こうした仕組みはマイナンバーカードの読み取りとパスワードの入力を求めることで、アクセス者の本人性や申請の真正性を担保している。
川岸氏は、
「このように利便性が高まる反面、第三者にマイナンバーカードとパスワードが同時に漏洩すれば、第三者がオンライン上でなりすましをすることが可能になる」
と指摘。たとえば、マイナポータルに不正にログインされれば、【図3】のような個人情報を取得される恐れがある。

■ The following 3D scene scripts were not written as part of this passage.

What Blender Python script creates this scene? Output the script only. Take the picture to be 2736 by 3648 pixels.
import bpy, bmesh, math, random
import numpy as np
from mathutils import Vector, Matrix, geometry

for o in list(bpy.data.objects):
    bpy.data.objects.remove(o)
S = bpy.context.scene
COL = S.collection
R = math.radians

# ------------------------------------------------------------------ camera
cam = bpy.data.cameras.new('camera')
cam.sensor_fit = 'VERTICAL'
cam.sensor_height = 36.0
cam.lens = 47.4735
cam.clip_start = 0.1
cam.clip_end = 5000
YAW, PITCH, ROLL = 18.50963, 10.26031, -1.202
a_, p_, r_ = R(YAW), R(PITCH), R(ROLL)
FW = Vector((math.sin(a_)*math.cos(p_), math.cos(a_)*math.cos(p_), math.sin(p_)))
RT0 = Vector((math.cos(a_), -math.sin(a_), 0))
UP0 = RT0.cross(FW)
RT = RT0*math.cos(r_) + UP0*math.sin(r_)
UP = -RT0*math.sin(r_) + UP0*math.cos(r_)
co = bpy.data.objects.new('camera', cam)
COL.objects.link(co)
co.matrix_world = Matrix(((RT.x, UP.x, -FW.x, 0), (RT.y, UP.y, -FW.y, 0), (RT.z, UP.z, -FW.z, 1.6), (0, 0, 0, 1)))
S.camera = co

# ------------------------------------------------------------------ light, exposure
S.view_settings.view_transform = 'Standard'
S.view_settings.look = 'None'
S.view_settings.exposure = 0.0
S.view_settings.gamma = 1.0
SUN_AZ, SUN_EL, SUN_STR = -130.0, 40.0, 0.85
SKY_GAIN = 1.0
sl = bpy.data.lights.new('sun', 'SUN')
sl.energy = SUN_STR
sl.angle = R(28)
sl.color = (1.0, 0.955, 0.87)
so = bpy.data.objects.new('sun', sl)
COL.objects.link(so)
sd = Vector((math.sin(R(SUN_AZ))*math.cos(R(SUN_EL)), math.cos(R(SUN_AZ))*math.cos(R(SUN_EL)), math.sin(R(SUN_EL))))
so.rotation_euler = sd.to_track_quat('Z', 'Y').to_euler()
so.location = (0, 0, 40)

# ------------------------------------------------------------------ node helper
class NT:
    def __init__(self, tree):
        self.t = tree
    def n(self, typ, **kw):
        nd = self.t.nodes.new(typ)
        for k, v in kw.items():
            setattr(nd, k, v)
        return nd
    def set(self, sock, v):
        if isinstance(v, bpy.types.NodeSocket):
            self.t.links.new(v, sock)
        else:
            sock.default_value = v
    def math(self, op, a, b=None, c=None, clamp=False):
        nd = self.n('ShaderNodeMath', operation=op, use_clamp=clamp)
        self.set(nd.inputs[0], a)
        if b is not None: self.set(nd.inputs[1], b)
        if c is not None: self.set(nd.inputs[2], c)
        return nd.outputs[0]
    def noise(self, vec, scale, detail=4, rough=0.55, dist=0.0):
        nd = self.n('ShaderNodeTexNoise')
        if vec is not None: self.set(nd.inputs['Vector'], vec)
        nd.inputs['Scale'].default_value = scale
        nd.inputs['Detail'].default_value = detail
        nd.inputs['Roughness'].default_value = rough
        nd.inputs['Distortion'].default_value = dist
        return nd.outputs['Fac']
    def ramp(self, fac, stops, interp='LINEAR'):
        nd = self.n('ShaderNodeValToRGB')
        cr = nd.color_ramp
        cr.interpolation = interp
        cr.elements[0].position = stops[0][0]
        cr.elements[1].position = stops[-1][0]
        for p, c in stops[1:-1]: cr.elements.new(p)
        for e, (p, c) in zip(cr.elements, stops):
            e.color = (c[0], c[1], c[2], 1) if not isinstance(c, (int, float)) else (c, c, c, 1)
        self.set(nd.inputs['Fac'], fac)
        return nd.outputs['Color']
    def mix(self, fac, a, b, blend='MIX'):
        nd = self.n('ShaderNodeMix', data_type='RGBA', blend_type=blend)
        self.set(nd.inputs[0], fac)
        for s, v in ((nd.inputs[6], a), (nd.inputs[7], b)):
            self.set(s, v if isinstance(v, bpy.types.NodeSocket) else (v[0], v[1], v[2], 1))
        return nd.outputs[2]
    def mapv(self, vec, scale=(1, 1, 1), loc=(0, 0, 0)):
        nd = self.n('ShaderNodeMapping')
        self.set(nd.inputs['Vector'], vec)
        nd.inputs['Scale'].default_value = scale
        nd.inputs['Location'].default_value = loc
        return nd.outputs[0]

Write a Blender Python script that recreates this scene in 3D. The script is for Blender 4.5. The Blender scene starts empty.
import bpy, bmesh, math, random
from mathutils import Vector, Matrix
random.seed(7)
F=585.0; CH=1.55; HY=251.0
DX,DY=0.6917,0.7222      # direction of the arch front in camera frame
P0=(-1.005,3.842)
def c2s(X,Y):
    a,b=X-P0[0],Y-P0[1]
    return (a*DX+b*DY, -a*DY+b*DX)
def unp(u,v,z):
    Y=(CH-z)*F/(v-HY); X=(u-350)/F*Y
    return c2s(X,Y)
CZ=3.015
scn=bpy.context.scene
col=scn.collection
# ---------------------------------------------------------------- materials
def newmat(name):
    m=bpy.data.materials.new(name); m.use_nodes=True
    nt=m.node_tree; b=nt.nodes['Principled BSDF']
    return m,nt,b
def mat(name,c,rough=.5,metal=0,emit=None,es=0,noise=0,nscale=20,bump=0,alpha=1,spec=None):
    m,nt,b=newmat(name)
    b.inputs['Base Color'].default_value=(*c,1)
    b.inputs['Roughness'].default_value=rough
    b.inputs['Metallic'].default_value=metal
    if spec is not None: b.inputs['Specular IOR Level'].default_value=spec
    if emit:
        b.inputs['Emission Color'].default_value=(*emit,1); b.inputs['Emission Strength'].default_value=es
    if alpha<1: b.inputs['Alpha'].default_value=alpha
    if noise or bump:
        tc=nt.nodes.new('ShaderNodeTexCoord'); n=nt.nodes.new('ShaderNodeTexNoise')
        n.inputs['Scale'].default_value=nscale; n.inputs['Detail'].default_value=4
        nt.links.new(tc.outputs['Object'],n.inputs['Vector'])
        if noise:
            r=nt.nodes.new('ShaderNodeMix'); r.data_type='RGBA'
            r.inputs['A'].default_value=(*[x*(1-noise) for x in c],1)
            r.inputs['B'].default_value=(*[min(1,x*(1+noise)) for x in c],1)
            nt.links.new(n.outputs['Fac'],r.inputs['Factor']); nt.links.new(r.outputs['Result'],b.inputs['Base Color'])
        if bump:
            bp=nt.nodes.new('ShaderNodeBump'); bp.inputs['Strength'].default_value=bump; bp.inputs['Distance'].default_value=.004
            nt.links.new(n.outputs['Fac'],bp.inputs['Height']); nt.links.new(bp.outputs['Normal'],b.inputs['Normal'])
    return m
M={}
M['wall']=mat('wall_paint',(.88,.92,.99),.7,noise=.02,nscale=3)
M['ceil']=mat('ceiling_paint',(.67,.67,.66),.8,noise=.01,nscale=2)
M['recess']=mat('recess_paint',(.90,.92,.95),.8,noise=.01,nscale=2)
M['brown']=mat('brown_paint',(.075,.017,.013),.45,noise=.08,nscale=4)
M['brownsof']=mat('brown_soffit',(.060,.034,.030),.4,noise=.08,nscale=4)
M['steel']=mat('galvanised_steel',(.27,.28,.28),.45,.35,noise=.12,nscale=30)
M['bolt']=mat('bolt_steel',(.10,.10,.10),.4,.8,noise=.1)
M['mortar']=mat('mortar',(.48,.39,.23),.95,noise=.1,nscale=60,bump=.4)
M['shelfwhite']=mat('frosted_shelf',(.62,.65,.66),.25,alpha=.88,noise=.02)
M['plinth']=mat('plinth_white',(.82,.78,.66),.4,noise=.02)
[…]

「マイナポータル」へのログインや行政手続きに用いるのは、利用者の証明用電子証明書のパスワード(数字4ケタ、主にログインに利用)と署名用電子証明書のパスワード(英数字6から16ケタ、主に行政手続に利用)の2つ。
不正使用防止のため、利用者証明用の電子証明書のパスワードは3回連続で、署名用電子証明書のパスワードは5回連続で誤入力をするとロックされる。
しかし、生年月日など推測が容易なパスワードでは、パスワードを突破され、なりすまし被害に遭う恐れがある。パスワードはなるべく、第三者にわかりづらいものを設定したほうがよい。
では、マイナンバーカードを紛失して情報漏洩の可能性が認められる場合、どうしたらいいのか――。それは速やかに機能を停止して、マイナンバーの変更手続きを行うことだ。
レポートでは、
(1)マイナンバー総合フリーダイヤル(0120・95・0178)に連絡し、機能の停止手続きを行うこと
(2)警察に遺失届を提出後、受理証・受理番号などを持って役所に行き、再交付・番号変更手続きを行うこと
の2つのステップを踏むよう、促している。